Autorità di controllo indipendente: riteniamo che l’autorità di controllo indipendente debba essere un’autorità giudiziaria. In ogni caso deve essere eletta dal Parlamento ed essere composta da magistrati. A prescindere dalla composizione dell’autorità di controllo ribadiamo che essa non può decidere sulla base di vaghe supposizioni.
Protezione assoluta delle fonti: è previsto estendere la protezione delle fonti a tutte le informazioni, includendo quelle provenienti da fonti interne al Paese; oggi soltanto le informazioni provenienti dall’estero godono di una protezione assoluta. Ci opponiamo a questa modifica perché riteniamo che gli informatori che agiscono in malafede (cioè che diffondono scientemente informazioni false) e quelli che si rendono colpevoli di un reato o di un’infrazione grave non abbiano un diritto assoluto a essere protetti ma debbano assumersi le responsabilità penali e civili delle loro azioni. Inoltre il diritto vigente prevede già la possibilità di rifiutare la trasmissione di dati personali se vi si oppone un interesse pubblico o privato preponderante.
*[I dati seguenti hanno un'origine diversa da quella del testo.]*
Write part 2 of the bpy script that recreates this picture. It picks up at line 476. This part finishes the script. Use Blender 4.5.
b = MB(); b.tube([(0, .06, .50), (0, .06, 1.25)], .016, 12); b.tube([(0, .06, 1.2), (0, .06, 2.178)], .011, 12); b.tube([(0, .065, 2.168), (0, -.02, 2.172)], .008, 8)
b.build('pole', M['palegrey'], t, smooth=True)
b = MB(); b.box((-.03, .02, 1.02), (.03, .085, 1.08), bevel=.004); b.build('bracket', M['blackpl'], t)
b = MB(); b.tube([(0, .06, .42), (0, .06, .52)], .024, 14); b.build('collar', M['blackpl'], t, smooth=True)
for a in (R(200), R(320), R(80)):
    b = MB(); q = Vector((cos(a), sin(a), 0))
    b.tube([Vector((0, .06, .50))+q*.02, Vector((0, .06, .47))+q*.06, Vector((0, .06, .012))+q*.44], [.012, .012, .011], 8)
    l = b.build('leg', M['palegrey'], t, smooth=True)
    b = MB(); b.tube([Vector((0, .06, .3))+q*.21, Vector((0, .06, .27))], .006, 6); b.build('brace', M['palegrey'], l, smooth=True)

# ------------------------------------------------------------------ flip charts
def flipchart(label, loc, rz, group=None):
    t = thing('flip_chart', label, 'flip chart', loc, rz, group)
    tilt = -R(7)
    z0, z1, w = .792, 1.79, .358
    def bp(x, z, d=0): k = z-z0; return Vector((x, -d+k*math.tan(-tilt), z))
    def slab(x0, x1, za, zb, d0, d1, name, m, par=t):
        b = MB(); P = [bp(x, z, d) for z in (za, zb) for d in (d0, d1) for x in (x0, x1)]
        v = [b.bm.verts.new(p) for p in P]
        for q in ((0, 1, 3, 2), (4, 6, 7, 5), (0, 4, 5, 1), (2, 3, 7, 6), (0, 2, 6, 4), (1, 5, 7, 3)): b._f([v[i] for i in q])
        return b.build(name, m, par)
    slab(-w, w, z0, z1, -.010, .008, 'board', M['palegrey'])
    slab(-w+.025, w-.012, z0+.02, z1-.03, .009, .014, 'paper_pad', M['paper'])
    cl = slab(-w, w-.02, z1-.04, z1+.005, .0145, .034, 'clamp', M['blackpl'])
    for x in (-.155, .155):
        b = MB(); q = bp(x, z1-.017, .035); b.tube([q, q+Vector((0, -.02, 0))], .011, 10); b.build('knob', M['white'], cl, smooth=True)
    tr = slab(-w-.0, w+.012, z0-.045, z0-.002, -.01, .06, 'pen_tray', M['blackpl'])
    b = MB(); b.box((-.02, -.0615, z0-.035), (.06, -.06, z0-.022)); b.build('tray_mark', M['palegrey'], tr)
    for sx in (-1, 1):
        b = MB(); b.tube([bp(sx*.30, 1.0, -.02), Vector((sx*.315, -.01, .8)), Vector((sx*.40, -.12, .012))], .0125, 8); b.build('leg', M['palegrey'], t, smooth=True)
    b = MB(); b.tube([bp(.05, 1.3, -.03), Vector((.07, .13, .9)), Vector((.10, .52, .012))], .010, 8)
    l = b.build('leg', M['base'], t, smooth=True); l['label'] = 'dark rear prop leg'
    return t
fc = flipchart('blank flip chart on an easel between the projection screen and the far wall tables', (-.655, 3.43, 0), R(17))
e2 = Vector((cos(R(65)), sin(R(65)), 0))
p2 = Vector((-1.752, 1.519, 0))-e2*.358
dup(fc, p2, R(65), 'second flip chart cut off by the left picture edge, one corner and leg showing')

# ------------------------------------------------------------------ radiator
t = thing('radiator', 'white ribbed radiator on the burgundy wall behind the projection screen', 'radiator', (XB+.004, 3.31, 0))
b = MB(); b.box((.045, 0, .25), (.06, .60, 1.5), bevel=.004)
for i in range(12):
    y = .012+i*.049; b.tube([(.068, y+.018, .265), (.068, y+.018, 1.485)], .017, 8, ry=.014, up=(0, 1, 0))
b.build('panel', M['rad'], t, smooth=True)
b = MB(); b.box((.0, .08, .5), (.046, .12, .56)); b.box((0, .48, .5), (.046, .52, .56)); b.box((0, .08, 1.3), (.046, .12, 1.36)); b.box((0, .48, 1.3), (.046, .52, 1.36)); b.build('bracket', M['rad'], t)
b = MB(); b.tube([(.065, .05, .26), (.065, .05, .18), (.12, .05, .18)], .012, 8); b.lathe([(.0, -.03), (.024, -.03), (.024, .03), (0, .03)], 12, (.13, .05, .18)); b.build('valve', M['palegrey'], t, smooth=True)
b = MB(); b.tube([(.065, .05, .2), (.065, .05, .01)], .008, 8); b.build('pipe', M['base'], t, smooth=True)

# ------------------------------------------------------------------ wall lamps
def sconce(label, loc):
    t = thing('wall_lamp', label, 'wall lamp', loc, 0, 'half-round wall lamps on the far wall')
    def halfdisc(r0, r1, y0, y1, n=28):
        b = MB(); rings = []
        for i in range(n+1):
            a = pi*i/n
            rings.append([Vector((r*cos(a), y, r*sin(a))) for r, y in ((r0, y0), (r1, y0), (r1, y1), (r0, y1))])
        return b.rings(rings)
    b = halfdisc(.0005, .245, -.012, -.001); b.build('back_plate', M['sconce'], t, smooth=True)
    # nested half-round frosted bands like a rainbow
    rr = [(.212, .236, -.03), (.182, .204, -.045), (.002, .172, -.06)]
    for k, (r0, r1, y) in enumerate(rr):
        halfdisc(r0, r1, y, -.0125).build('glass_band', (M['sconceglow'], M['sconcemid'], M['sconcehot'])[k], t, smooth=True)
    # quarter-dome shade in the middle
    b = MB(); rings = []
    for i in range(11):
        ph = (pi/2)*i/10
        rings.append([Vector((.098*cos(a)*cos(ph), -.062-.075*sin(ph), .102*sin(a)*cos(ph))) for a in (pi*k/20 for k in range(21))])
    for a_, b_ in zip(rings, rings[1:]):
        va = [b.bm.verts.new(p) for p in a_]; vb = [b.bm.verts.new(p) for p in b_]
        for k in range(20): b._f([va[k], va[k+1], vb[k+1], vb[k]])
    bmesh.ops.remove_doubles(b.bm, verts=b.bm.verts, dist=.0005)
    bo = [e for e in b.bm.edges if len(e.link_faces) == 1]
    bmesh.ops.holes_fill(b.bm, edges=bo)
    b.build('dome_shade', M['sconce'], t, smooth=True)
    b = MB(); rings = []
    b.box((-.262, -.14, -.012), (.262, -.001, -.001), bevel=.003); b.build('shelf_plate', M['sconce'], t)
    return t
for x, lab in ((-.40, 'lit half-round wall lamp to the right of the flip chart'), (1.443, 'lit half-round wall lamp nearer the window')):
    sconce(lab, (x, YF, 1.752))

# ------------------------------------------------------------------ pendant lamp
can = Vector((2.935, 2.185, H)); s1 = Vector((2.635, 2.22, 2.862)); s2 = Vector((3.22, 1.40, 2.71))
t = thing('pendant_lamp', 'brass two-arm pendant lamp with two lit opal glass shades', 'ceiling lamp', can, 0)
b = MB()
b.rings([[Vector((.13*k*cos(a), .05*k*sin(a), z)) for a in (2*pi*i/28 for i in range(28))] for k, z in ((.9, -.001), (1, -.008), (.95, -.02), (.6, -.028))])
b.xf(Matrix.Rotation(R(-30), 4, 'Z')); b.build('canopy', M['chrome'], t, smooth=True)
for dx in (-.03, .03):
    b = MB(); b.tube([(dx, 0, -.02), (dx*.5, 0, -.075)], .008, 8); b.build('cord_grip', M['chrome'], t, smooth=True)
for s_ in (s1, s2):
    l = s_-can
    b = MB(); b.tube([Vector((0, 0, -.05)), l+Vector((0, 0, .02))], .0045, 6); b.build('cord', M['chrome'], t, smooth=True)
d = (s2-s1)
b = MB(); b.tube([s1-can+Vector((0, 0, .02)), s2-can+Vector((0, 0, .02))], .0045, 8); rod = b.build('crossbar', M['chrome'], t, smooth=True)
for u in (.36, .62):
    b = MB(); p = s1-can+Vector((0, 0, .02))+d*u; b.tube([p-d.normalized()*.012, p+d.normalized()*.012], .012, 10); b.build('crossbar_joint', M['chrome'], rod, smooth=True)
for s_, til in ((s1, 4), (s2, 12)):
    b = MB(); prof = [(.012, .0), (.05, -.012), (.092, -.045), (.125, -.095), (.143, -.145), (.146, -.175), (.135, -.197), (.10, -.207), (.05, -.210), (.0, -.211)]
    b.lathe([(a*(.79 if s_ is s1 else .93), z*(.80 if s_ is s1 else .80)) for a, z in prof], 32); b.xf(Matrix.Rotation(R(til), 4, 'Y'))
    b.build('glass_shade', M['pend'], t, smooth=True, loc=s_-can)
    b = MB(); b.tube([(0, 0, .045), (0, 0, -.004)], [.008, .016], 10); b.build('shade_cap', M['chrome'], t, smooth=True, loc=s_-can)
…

Procedura d’urgenza: se, nell’ambito di una procedura d’urgenza, la commissione di controllo rifiuta successivamente di dare la sua approvazione, occorre decidere cosa fare dei dati raccolti nel frattempo. Se i dati sono già stati trasmessi a terzi non è possibile garantirne l’annientamento, soprattutto se il destinatario è un servizio estero. Per questo motivo abbiamo chiesto che in siffatti casi l’autorità di controllo indipendente decida immediatamente mediante procedura semplificata anche in merito alla questione della comunicazione dei dati a terzi.
Obbligo di comunicazione – informazione a posteriori: conformemente alla giurisprudenza del Tribunale federale e della Corte europea dei diritti dell’uomo, una persona che è oggetto di un’osservazione segreta deve in linea di massima esserne informata successivamente. Questa condizione deriva implicitamente dalla garanzia della sfera privata e del segreto della corrispondenza ed è una condizione affinché l’interessato possa far valere il suo diritto a un ricorso efficace.
Ora, il disegno di revisione limita fortemente la portata della comunicazione, al punto che a nostro parere gli interessati non saranno in grado di far valere i loro diritti, segnatamente quello di ricorso, solo sulla base delle informazioni cui avranno accesso. Riteniamo che qualsiasi limitazione della comunicazione (ad es. per motivi inerenti all’interesse pubblico preponderante) debba essere esaminata di caso in caso. Senza contare che se una persona presenta una domanda volta a fare valere il diritto di informazione indiretto in virtù dell’articolo 18 capoverso 6 LMSI, l’informazione le giunge troppo tardi perché possa far valere i suoi diritti.
Diritti di informazione indiretto: cogliamo infine l’occasione della prevista revisione della LMSI per sottolineare la nostra critica in merito a questo punto. In virtù dell’articolo 18 LMSI, ognuno può chiedere all’incaricato federale della protezione dei dati e della trasparenza di verificare se nella banca dati ISIS vengono trattati dati sul proprio conto e se tale trattamento è conforme alle norme di legge; gli interessati non hanno però diritto a ottenere informazioni sui dati eventualmente registrati. Occorre rivalutare questa prassi sulla base dell’esperienza acquisita dall’entrata in vigore della LMSI.